Sewanee's Jim Peterman's Vision for a Better World

by Tom Sanders — Sewanee’s Website

Jim Peterman has not retired, he is quick to point out. He is taking a sabbatical, which “is not a vacation,” he adds. What he says only occasionally and in fairly private settings is that the sabbatical (a period of reflection and study that prepares professors to refresh their teaching and research) had been a long time coming. On the normal rotation, he would have taken a sabbatical about seven years ago, but in addition to teaching, Peterman, a professor of philosophy at Sewanee, also spent those years working hard as an educational entrepreneur, building a program of academic civic engagement that would go on to gain national recognition from the Carnegie Foundation for the Advancement of Teaching and the Public Interest Technology University Network.

“The Office of Civic Engagement has been all-consuming, and I have not really had the opportunity for several years to step back and take perspective,” he says. “Once you start a program, you just have to do it. So, I’ve been really busy, and I am now in a period of discernment.”

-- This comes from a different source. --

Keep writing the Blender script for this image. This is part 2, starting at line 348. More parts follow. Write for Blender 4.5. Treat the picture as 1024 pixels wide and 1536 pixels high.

Today, he rests. But not for long.

One could argue that civic engagement is baked into the mission of the University of the South—to educate students to “be prepared to search for truth, seek justice, preserve liberty under law, and serve God and humanity.” Peterman and others argued just that point when proposing the formation of the Office of Civic Engagement in 2012. While a healthy group of faculty, staff, and students have been pressing the importance of civic engagement for over two decades, Peterman has always been at the center of those efforts.